Branch staff are glad to talk about your financial situation, be it debt, saving or investing. They’re also eager to sell you stuff, so it’s important to know how to talk to bankers before you go in.

Online banking is flourishing in Canada, as well it should because it’s cheap and convenient. But there’s a back-to-the-branches theme to a lot of what the big banks are doing today. There are now 300 TD Canada Trust branches open Sunday. Bank of Montreal is installing free coin-counting machines in its branches to draw people in. Canadian Imperial Bank of Commerce has just begun a marketing campaign that talks up CIBC as the place to go for financial advice.

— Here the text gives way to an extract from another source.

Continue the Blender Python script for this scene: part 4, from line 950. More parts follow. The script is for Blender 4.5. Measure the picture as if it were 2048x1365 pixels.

Bank branches today are much less places to cash cheques and pay bills than they are sales centres for mutual funds, mortgages and lines of credit. Just recently, CIBC said consumer lending is the main driver of its growth plans.

One way to lend more is to attract new clients, something CIBC is trying to do through its Switch campaign. The basic idea is for people who deal with other banks to come over to CIBC for what it described in a news release as “expertise, advice and innovation.”

This represents a new phase in bank strategy. It’s no longer “come into our branches for advice,” but “our branches give better advice than their branches.”

I asked people in my Facebook community (http://on.fb.me/fvo80W) how much they rely on banks for advice and the response was on the whole quite anti-bank. But there’s a point here that may have been missed. People are becoming increasingly aware that they need to cut debt and save more, but lots don’t know how to do it. Banks can help.

Go get that help if you need it, but don’t go in uninformed.

First, you have to understand that banks are essentially sales operations. We have lifelong relationships with our banks, we share private details with them and we sometimes depend on them in moments of stress or hardship. But banks place service to clients in the context of generating revenue and profit for shareholders.

You may hear the word adviser used in the branch, but that’s just a euphemism for salesperson in most cases. Some branches now include people with serious financial planning credentials such as Certified Financial Planner (CFP) or Personal Financial Planner (PFP), but even they’re subject to work rules that suggest it’s all about the sale, not the advice.

Beware of bank products that are highly packaged rather than straightforward. Wrap products are a great example. The banks are selling these prefab bundles of mutual funds like crazy today and it’s not because they’re better than building your own portfolio by selecting individual funds. Rather, it’s because wraps often result in a higher-fee mix of funds than having a customer choose funds individually.

Bank mutual fund families include some top-notch products, so don’t dismiss them. But be wary if you notice a conversation with your banker turning into a sales pitch to buy in-house funds. Be aware that you can open up an account with your bank’s online brokerage division and buy any company’s mutual funds, as well as lower-cost exchange-traded funds, stocks, bonds and term deposits with higher rates from other banks.

Whatever your bank recommends you buy or do, ask for hard numbers to document any advantage to you. Then, ask to have the same analysis applied to alternative approaches. When you’re done talking, go home and do your own research. Be sure the rates your bank is offering for both savings and borrowing are competitive.

Why see a bank at all for help with financial matters? One reason, frankly, is that going to a bank for advice is better than living in a state of uncertainty and inaction. Yes, it would be ideal if everyone who wanted advice used an independent financial planner or investment adviser, but that’s just not happening. If the familiarity of a bank branch makes someone comfortable enough to ask for help, so be it.

It’s also worth noting that the best way for banks to sell products is to keep customers and build relationships. Self-interested sales pitches disguised as advice are relationship killers.